§ What is asked:
Your task is to print all of the material verbatim.

****************

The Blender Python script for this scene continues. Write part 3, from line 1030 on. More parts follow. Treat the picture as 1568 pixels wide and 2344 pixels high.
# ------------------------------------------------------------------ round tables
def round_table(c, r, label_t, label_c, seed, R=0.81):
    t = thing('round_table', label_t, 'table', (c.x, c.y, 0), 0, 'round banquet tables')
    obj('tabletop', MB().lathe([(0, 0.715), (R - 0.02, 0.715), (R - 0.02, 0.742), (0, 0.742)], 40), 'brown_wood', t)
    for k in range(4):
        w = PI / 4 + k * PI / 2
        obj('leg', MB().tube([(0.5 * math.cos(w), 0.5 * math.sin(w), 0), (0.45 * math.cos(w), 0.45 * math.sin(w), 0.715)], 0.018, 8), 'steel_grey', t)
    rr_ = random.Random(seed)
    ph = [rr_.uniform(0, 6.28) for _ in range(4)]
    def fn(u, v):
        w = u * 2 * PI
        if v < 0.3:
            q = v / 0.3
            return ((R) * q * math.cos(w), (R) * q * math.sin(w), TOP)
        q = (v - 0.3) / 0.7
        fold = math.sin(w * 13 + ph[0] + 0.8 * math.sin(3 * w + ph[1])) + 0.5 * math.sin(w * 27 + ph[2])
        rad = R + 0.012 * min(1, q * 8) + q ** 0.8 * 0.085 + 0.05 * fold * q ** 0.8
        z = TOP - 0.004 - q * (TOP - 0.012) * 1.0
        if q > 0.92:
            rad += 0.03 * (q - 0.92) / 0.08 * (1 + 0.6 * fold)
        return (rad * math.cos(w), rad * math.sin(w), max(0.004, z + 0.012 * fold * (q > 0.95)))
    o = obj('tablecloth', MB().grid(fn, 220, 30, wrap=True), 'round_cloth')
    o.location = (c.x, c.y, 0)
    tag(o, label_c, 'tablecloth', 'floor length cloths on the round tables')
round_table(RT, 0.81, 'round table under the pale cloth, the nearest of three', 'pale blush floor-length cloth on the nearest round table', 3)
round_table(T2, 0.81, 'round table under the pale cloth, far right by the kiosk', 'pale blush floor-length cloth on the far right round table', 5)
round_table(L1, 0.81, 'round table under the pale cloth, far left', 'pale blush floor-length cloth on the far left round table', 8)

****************

§ Task result:
The Blender Python script for this scene continues. Write part 3, from line 1030 on. More parts follow. Treat the picture as 1568 pixels wide and 2344 pixels high.
# ------------------------------------------------------------------ round tables
def round_table(c, r, label_t, label_c, seed, R=0.81):
    t = thing('round_table', label_t, 'table', (c.x, c.y, 0), 0, 'round banquet tables')
    obj('tabletop', MB().lathe([(0, 0.715), (R - 0.02, 0.715), (R - 0.02, 0.742), (0, 0.742)], 40), 'brown_wood', t)
    for k in range(4):
        w = PI / 4 + k * PI / 2
        obj('leg', MB().tube([(0.5 * math.cos(w), 0.5 * math.sin(w), 0), (0.45 * math.cos(w), 0.45 * math.sin(w), 0.715)], 0.018, 8), 'steel_grey', t)
    rr_ = random.Random(seed)
    ph = [rr_.uniform(0, 6.28) for _ in range(4)]
    def fn(u, v):
        w = u * 2 * PI
        if v < 0.3:
            q = v / 0.3
            return ((R) * q * math.cos(w), (R) * q * math.sin(w), TOP)
        q = (v - 0.3) / 0.7
        fold = math.sin(w * 13 + ph[0] + 0.8 * math.sin(3 * w + ph[1])) + 0.5 * math.sin(w * 27 + ph[2])
        rad = R + 0.012 * min(1, q * 8) + q ** 0.8 * 0.085 + 0.05 * fold * q ** 0.8
        z = TOP - 0.004 - q * (TOP - 0.012) * 1.0
        if q > 0.92:
            rad += 0.03 * (q - 0.92) / 0.08 * (1 + 0.6 * fold)
        return (rad * math.cos(w), rad * math.sin(w), max(0.004, z + 0.012 * fold * (q > 0.95)))
    o = obj('tablecloth', MB().grid(fn, 220, 30, wrap=True), 'round_cloth')
    o.location = (c.x, c.y, 0)
    tag(o, label_c, 'tablecloth', 'floor length cloths on the round tables')
round_table(RT, 0.81, 'round table under the pale cloth, the nearest of three', 'pale blush floor-length cloth on the nearest round table', 3)
round_table(T2, 0.81, 'round table under the pale cloth, far right by the kiosk', 'pale blush floor-length cloth on the far right round table', 5)
round_table(L1, 0.81, 'round table under the pale cloth, far left', 'pale blush floor-length cloth on the far left round table', 8)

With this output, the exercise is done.